Des critères communs d’évaluation de la production d’écrit (orthographe, syntaxe, cohérence, lexique, etc.).
Des dispositifs de remédiation différenciés (parcours numériques, ateliers d’écriture, tutorat).
Et surtout, une formation initiale et continue solide sur l’enseignement explicite de l’écrit.
Cela tombe bien, car depuis janvier 2024, nous avons mis en place avec Plume une épreuve de positionnement en écriture, pensée comme un outil structurant pour les enseignants.
Cette épreuve, élaborée en partenariat avec le CNRS, et plus précisément l’équipe « Écriture » du laboratoire CERCA, repose sur des fondements scientifiques solides et une analyse fine des productions d’élèves.

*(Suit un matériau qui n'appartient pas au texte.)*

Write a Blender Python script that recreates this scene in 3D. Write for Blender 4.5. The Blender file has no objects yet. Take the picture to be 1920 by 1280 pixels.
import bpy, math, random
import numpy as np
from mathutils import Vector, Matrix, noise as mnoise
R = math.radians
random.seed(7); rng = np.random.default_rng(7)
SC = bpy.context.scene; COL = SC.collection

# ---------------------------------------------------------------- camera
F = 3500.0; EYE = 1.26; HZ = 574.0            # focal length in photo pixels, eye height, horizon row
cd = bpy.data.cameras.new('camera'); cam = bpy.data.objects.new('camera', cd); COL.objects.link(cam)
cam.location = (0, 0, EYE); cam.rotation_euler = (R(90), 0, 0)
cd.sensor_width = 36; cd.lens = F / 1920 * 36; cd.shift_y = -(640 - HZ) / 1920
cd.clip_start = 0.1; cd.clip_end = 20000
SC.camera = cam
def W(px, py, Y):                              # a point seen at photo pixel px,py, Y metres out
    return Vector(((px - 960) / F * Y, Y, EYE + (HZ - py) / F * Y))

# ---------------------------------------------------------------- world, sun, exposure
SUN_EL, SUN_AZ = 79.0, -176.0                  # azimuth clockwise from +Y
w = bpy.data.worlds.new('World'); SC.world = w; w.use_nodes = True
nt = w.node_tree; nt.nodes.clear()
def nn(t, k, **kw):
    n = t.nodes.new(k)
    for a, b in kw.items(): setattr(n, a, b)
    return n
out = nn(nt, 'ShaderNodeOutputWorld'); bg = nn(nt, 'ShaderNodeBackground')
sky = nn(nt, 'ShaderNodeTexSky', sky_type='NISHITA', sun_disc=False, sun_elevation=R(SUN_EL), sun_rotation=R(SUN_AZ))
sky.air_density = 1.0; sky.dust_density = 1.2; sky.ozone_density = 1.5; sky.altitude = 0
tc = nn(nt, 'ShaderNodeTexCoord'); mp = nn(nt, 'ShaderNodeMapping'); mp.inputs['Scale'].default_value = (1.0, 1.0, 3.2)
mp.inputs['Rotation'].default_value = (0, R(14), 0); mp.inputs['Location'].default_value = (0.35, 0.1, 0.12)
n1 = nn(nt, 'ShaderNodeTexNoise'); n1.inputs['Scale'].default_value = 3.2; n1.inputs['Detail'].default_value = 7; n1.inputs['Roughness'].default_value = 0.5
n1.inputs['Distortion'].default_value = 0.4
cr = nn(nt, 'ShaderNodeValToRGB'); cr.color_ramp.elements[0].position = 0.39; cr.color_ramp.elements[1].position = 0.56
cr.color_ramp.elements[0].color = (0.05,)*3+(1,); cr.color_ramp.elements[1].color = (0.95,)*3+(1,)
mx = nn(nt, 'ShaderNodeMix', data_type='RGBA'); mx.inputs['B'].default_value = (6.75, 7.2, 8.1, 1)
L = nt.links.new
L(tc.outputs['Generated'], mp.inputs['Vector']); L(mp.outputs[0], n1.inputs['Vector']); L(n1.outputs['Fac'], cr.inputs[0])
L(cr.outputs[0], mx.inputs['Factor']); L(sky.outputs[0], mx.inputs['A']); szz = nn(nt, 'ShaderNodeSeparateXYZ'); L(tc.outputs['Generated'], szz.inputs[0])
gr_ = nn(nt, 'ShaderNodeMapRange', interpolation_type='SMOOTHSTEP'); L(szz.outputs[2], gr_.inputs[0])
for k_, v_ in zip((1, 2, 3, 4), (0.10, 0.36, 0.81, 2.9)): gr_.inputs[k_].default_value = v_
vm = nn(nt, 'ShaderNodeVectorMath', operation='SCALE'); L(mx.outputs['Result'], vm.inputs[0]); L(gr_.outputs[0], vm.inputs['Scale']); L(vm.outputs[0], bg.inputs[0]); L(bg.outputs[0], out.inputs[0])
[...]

Elle permet d’objectiver les compétences scripturales, au-delà des intuitions ou des impressions souvent subjectives. Grâce à de véritables cohortes d’élèves suivies, nous travaillons à faire émerger des attendus de fin de cycle clairs et progressifs, dans une logique de lisibilité, de pilotage pédagogique et d’accompagnement des enseignants. Un pas essentiel pour inscrire l’écriture dans une culture de l’évaluation formative, au service des apprentissages.
4. Le mot de la fin
« Aucun jour sans une ligne » nous enseigne Pline l’ancien. Cette devise célèbre la régularité comme condition de progression, une pratique quotidienne, presque artisanale, où l’on affine sa pensée autant que sa plume.
Oui, nous avons besoin d’un plan d’installation durable de l’écriture dans les pratiques de classe. Pas d’une injonction passagère. Une stratégie de fond, qui considère l’écriture comme une compétence fondamentale, transversale, et émancipatrice (citoyenne).
Installer l’écriture, cela signifie lui donner une place stable dans l’emploi du temps, lui accorder du temps, la penser comme un apprentissage à part entière, avec des objectifs clairs, des progressions cohérentes, des outils concrets, des évaluations régulières — et surtout, une formation adaptée pour les enseignants.
C’est exactement la mission de Plume.
Former, outiller, accompagner : telle est notre ambition, à hauteur d’élève et au service de l’École.